-- START Dataset extract --

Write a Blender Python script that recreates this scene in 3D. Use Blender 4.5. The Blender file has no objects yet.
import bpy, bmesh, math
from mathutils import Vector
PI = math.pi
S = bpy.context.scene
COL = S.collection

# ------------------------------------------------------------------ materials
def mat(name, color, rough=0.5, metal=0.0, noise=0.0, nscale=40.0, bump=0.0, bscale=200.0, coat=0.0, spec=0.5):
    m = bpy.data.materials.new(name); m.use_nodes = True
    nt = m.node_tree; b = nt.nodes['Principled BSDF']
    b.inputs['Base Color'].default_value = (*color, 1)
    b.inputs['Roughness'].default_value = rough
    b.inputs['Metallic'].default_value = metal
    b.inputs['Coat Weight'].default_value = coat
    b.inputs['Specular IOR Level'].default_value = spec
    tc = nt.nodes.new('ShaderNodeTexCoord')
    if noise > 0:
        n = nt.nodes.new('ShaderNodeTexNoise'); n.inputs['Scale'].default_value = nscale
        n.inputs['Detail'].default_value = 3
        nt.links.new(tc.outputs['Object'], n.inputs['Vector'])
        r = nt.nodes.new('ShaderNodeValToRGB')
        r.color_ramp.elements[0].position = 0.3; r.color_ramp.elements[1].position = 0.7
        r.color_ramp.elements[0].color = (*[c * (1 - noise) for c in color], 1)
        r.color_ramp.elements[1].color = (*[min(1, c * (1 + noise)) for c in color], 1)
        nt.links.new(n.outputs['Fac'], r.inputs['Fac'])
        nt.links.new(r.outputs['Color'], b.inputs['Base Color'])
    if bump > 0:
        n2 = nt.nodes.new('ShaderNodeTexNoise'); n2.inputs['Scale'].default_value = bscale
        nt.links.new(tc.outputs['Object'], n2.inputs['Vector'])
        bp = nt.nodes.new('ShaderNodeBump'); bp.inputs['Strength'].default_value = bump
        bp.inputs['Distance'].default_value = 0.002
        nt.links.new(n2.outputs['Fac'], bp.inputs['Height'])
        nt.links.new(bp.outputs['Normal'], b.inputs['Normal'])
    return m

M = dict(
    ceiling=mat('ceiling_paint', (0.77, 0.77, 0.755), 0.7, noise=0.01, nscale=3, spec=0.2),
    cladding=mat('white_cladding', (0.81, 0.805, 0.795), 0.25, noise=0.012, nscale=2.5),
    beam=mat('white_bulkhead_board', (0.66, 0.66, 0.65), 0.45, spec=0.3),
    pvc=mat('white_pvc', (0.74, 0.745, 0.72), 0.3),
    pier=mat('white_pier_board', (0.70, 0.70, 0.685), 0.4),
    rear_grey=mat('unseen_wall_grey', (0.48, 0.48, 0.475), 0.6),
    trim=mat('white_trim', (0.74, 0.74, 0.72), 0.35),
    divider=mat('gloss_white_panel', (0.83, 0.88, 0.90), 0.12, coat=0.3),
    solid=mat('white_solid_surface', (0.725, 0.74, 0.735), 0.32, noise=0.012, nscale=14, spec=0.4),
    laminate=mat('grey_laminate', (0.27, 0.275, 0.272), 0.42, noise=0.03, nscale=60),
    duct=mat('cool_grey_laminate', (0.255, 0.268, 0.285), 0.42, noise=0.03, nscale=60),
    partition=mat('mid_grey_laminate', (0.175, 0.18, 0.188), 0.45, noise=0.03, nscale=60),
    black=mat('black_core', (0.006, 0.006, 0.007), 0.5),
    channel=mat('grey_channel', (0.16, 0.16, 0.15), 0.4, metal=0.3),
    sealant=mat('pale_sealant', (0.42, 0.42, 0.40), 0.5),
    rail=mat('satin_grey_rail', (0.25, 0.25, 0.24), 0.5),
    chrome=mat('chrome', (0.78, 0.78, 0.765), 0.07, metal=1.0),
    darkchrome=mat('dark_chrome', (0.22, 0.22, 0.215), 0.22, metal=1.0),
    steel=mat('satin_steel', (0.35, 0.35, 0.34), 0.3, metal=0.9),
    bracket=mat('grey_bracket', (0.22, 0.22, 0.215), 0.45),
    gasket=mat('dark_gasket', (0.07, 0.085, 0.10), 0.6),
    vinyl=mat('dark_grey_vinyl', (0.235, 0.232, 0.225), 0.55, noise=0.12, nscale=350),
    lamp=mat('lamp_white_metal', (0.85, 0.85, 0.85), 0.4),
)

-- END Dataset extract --

In the listing above, please print only the lines from the first one to the line where "COL = S.collection" appears, exactly as written, both of those lines included.

# [Problem solution]
Write a Blender Python script that recreates this scene in 3D. Use Blender 4.5. The Blender file has no objects yet.
import bpy, bmesh, math
from mathutils import Vector
PI = math.pi
S = bpy.context.scene
COL = S.collection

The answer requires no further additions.